▸ Data for this task
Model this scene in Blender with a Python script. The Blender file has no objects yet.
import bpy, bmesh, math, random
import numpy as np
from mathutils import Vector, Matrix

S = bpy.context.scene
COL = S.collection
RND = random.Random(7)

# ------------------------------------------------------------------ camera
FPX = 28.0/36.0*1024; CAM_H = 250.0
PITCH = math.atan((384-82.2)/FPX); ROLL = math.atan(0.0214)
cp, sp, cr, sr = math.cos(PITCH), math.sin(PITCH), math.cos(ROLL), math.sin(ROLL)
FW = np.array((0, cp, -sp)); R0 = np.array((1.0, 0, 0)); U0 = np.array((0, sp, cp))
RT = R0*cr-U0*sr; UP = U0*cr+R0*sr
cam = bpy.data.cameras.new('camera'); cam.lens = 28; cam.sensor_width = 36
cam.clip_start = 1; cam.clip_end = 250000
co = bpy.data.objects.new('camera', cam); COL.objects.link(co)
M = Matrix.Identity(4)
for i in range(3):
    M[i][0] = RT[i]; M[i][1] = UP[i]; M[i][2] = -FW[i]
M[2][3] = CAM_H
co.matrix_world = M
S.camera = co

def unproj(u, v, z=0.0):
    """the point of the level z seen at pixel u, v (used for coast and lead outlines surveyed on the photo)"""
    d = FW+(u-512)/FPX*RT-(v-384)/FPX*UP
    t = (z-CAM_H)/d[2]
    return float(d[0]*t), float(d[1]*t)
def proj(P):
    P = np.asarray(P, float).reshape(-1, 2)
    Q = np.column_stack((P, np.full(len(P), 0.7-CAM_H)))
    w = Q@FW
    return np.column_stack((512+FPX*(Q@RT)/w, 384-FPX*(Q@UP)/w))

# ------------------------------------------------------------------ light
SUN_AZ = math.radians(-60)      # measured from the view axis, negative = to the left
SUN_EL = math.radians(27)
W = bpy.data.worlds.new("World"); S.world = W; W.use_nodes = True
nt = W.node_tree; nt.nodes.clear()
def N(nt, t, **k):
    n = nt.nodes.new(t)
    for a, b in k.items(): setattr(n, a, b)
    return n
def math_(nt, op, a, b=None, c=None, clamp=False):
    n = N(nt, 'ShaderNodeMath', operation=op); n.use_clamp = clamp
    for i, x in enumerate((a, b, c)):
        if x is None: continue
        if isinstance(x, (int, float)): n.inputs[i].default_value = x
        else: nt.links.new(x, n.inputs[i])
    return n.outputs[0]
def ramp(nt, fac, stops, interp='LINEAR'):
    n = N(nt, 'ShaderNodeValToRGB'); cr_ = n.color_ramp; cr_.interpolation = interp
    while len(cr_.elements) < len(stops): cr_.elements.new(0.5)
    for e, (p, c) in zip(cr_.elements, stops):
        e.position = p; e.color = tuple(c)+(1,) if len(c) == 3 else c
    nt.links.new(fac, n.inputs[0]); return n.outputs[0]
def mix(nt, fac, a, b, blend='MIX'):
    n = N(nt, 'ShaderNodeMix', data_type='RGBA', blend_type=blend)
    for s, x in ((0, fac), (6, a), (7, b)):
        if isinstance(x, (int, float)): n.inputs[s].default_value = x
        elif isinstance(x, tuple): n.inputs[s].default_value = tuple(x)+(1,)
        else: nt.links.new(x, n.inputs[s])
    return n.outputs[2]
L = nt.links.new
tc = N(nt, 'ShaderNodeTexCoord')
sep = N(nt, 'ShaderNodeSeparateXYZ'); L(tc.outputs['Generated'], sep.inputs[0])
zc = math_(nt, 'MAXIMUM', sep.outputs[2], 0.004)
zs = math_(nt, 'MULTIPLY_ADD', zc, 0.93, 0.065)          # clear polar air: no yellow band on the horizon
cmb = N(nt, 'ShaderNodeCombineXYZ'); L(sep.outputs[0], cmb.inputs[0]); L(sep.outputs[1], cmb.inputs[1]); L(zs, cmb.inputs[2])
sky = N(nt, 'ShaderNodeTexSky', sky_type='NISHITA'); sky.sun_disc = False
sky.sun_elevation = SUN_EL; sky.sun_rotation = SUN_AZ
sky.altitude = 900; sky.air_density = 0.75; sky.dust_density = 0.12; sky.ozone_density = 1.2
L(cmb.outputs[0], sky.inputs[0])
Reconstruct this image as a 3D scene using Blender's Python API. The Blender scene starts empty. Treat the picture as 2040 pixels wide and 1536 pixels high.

▸ Task
Report how many lines of the preceding records include "Python". Output the number only.

▸ Answer in full
2